As our son was little, he would sit on his father's lap as they cut the grass using the riding lawnmower.  My son thought this was wonderful as he got to help steer the lawn tractor.  Somehow he would again be pretending to drive the race car as they cut the grass.  The yard was where he learned to bat a ball using a plastic bat.  Although he had been "playing baseball" since he started to walk.  In the winter, he would use an empty paper towel tube and a rolled up ball of tinfoil to play baseball indoors.  His grandma would toss the ball to him and he would try to hit the tinfoil ball with the tube.  We were always proud parents when he hit the ball.  When he graduated to swinging the plastic bat and hitting the plastic ball in our yard, we would cheer and he would again pretend to run the bases as if he'd hit a long home run.

One summer, my husband decided to introduce our son to golf.  He took an old driver of his and cut the shaft down so it was a child sized driver.  Our son hit the golf balls around the yard for hours as he tried to get some lift on the ball.  One time, my mother was visiting and we were sitting on the back deck while our son was hitting the golf ball around the yard.  The only rule he had was that he could not go in front of the house to hit the ball.  That was our way of keeping him away from the busy country road and also keeping our cars safe in the driveway.  There was plenty of room for him to hit the ball in other areas of the lot.  Anyway, we were visiting on the deck and we heard a big "BOOM".  Our son was not in sight and I had a sinking feeling that he was out in front of the house.  My husband went down the side walkway towards the driveway.  My son was terrified and had a look of extreme remorse on his young face.  He had hit the golf ball and it hit our car just under the rear passenger window on the driver's side.  There was a perfect hollow on the door panel where a golf ball would fit.  That dent was there even when we traded the car in years later.  I was just revisiting this memory with my son the other day and he admitted that he had been getting "great lift" on the ball and had decided that he could hit it over the car.  At the time, I was glad that it hit our car and not my mother's!

We have spent many years watching our son play baseball throughout the summer.  He loves the game.  He started umpiring and is becoming a very good umpire.  Coaches have approached us, knowing the umpire is our son, and have been effusive in their compliments in regards to his control of the game and patience with the young players in house league games.

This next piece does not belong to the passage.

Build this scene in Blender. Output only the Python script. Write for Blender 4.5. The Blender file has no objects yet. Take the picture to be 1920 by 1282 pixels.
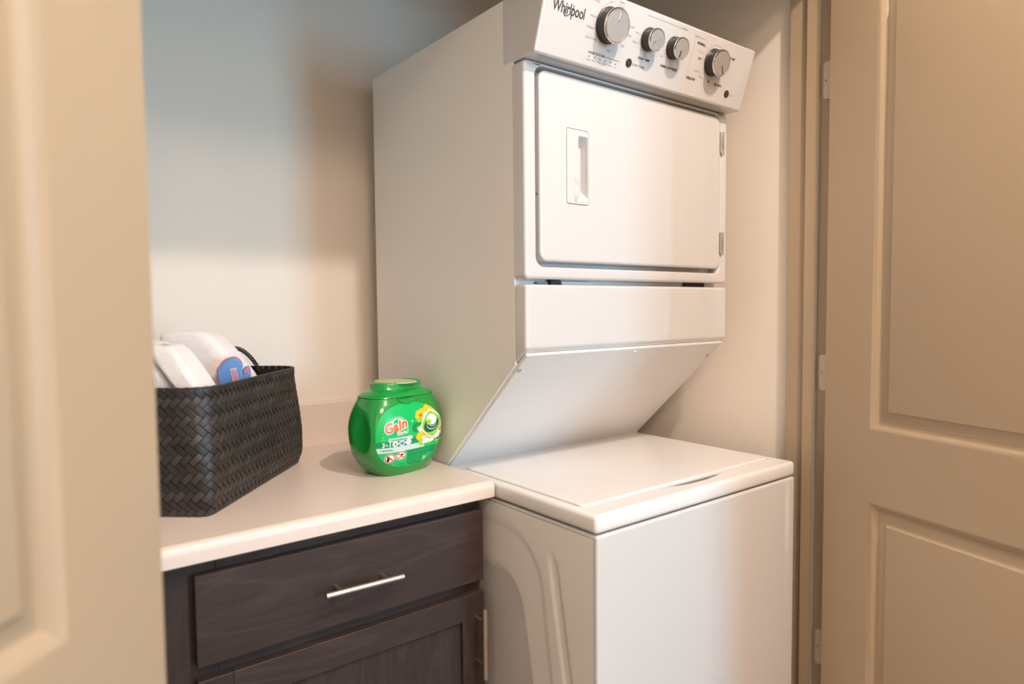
import bpy, bmesh, math, random
from mathutils import Vector, Matrix
random.seed(7)
SC = bpy.context.scene
COL = SC.collection

# ------------------------------------------------------------------ camera
cam_d = bpy.data.cameras.new('camera')
cam = bpy.data.objects.new('camera', cam_d)
COL.objects.link(cam)
SC.camera = cam
FW = Vector((0.61315, 0.78818, -0.05308)); RT = Vector((0.78894, -0.61439, -0.00951)); UP = Vector((0.04010, 0.03605, 0.99855))
CAMLOC = Vector((-0.87797, -0.87805, 1.30166))
cam.matrix_world = Matrix(((RT.x, UP.x, -FW.x, CAMLOC.x), (RT.y, UP.y, -FW.y, CAMLOC.y), (RT.z, UP.z, -FW.z, CAMLOC.z), (0, 0, 0, 1)))
cam_d.sensor_width = 36.0
cam_d.lens = 36.0 * 1257.94 / 1920.0
cam_d.clip_start = 0.02
cam_d.dof.use_dof = True
cam_d.dof.focus_distance = 1.50
cam_d.dof.aperture_fstop = 2.0

# ------------------------------------------------------------------ world, lights, exposure
w = bpy.data.worlds.new('world'); SC.world = w; w.use_nodes = True
w.node_tree.nodes['Background'].inputs[0].default_value = (0.75, 0.85, 1.0, 1)
w.node_tree.nodes['Background'].inputs[1].default_value = 0.0
SC.view_settings.view_transform = 'Standard'
SC.view_settings.look = 'None'
SC.view_settings.gamma = 1.0
SC.view_settings.use_curve_mapping = False
SC.view_settings.exposure = 0.12

def light(name, kind, loc, power, color, **kw):
    d = bpy.data.lights.new(name, kind); d.energy = power; d.color = color
    o = bpy.data.objects.new(name, d); COL.objects.link(o); o.location = loc
    for k, v in kw.items():
        setattr(d, k, v)
    return o
# the hall's ceiling lamp (warm) and the daylight through the hall window (cool)
LAMP = Vector((0.03, -1.30, 2.985))
lamp = light('lamp_light', 'POINT', LAMP, 113, (1.0, 0.83, 0.73), shadow_soft_size=0.04)
WIN = Vector((1.05, -4.16, 1.45))
win = light('window_daylight', 'AREA', WIN, 93, (0.34, 0.70, 1.0), shape='RECTANGLE', size=0.65, size_y=1.5)
win.rotation_euler = (math.radians(90), 0, 0)
# added wide soft fill below the hall ceiling to lift the ambient, no fixture
soft = light('hall_fill_light', 'AREA', (-0.9, -2.3, 3.0), 56, (1.0, 0.71, 0.54), shape='DISK', size=0.9)

# ------------------------------------------------------------------ materials
def mat(name, color, rough=0.5, metal=0.0, coat=0.0, noise=0.0, nscale=40.0, bump=0.0, bscale=300.0, spec=0.5, rand=0.0, island=False, sheen=0.0):
    m = bpy.data.materials.new(name); m.use_nodes = True
    nt = m.node_tree; b = nt.nodes['Principled BSDF']
    b.inputs['Base Color'].default_value = (*color, 1)
    b.inputs['Roughness'].default_value = rough
    b.inputs['Metallic'].default_value = metal
    b.inputs['Coat Weight'].default_value = coat
    b.inputs['Coat Roughness'].default_value = 0.08
    b.inputs['Specular IOR Level'].default_value = spec
    if sheen: b.inputs['Sheen Weight'].default_value = sheen
    tc = nt.nodes.new('ShaderNodeTexCoord')
    if noise or rand:
        n = nt.nodes.new('ShaderNodeTexNoise'); n.inputs['Scale'].default_value = nscale; n.inputs['Detail'].default_value = 4
        nt.links.new(tc.outputs['Object'], n.inputs['Vector'])
        mr = nt.nodes.new('ShaderNodeMapRange')
        mr.inputs['To Min'].default_value = 1 - noise; mr.inputs['To Max'].default_value = 1 + noise
        nt.links.new(n.outputs['Fac'], mr.inputs['Value'])
        val = mr.outputs[0]
        if rand:
            if island:
                g = nt.nodes.new('ShaderNodeNewGeometry'); src = g.outputs['Random Per Island']
            else:
                g = nt.nodes.new('ShaderNodeObjectInfo'); src = g.outputs['Random']
            m2 = nt.nodes.new('ShaderNodeMapRange'); m2.inputs['To Min'].default_value = 1 - rand; m2.inputs['To Max'].default_value = 1 + rand
            nt.links.new(src, m2.inputs['Value'])
            mu = nt.nodes.new('ShaderNodeMath'); mu.operation = 'MULTIPLY'
            nt.links.new(val, mu.inputs[0]); nt.links.new(m2.outputs[0], mu.inputs[1]); val = mu.outputs[0]
        vm = nt.nodes.new('ShaderNodeVectorMath'); vm.operation = 'SCALE'
        vm.inputs[0].default_value = color
        nt.links.new(val, vm.inputs['Scale'])
        nt.links.new(vm.outputs[0], b.inputs['Base Color'])
    if bump:
        n = nt.nodes.new('ShaderNodeTexNoise'); n.inputs['Scale'].default_value = bscale; n.inputs['Detail'].default_value = 3
        nt.links.new(tc.outputs['Object'], n.inputs['Vector'])
        bp = nt.nodes.new('ShaderNodeBump'); bp.inputs['Strength'].default_value = bump; bp.inputs['Distance'].default_value = 0.001
        nt.links.new(n.outputs['Fac'], bp.inputs['Height']); nt.links.new(bp.outputs[0], b.inputs['Normal'])
    return m

def wood(name, dark, light_, axis):
    m = bpy.data.materials.new(name); m.use_nodes = True
    nt = m.node_tree; b = nt.nodes['Principled BSDF']
    tc = nt.nodes.new('ShaderNodeTexCoord'); mp = nt.nodes.new('ShaderNodeMapping')
    sc = [9.0, 9.0, 9.0]; sc[axis] = 1.6
    mp.inputs['Scale'].default_value = sc
    nt.links.new(tc.outputs['Object'], mp.inputs['Vector'])
    n1 = nt.nodes.new('ShaderNodeTexNoise'); n1.inputs['Scale'].default_value = 1.3; n1.inputs['Detail'].default_value = 2; n1.inputs['Distortion'].default_value = 0.4
    nt.links.new(mp.outputs[0], n1.inputs['Vector'])
    m1 = nt.nodes.new('ShaderNodeMath'); m1.operation = 'MULTIPLY'; m1.inputs[1].default_value = 16.0
    nt.links.new(n1.outputs['Fac'], m1.inputs[0])
    s1 = nt.nodes.new('ShaderNodeMath'); s1.operation = 'SINE'; nt.links.new(m1.outputs[0], s1.inputs[0])
    pw = nt.nodes.new('ShaderNodeMapRange'); pw.inputs['From Min'].default_value = 0.86; pw.inputs['From Max'].default_value = 1.0; pw.inputs['To Max'].default_value = 0.30
    nt.links.new(s1.outputs[0], pw.inputs['Value'])
    mp2 = nt.nodes.new('ShaderNodeMapping'); sc2 = [260.0, 260.0, 260.0]; sc2[axis] = 14.0; mp2.inputs['Scale'].default_value = sc2
    nt.links.new(tc.outputs['Object'], mp2.inputs['Vector'])
    n2 = nt.nodes.new('ShaderNodeTexNoise'); n2.inputs['Scale'].default_value = 1.0; n2.inputs['Detail'].default_value = 3
    nt.links.new(mp2.outputs[0], n2.inputs['Vector'])
    ad = nt.nodes.new('ShaderNodeMath'); ad.operation = 'MULTIPLY_ADD'; ad.inputs[1].default_value = 0.8; ad.use_clamp = True
    nt.links.new(n2.outputs['Fac'], ad.inputs[0]); nt.links.new(pw.outputs[0], ad.inputs[2])
    mx = nt.nodes.new('ShaderNodeMix'); mx.data_type = 'RGBA'
    mx.inputs['A'].default_value = (*dark, 1); mx.inputs['B'].default_value = (*light_, 1)
    nt.links.new(ad.outputs[0], mx.inputs['Factor']); nt.links.new(mx.outputs['Result'], b.inputs['Base Color'])
    b.inputs['Roughness'].default_value = 0.45
    b.inputs['Specular IOR Level'].default_value = 0.28
    bp = nt.nodes.new('ShaderNodeBump'); bp.inputs['Strength'].default_value = 0.15; bp.inputs['Distance'].default_value = 0.0006
    nt.links.new(n2.outputs['Fac'], bp.inputs['Height']); nt.links.new(bp.outputs[0], b.inputs['Normal'])
    return m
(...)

I have so many wonderful memories from my son as a baby, toddler, preschooler and all the way to being a young man.  He's graduating tonight and I am so proud of who he has become!

1 comment:

  1. What a beautiful post about your son, Cathy. So much love and admiration in it. I felt as if I was watching a movie of his life as he grew from a baby to a young man as you told it. Congratulations to him for his graduation. May his future be bright and happy, and always with good health. It's no wonder he's grown to be such a fine young man. Look at his parents!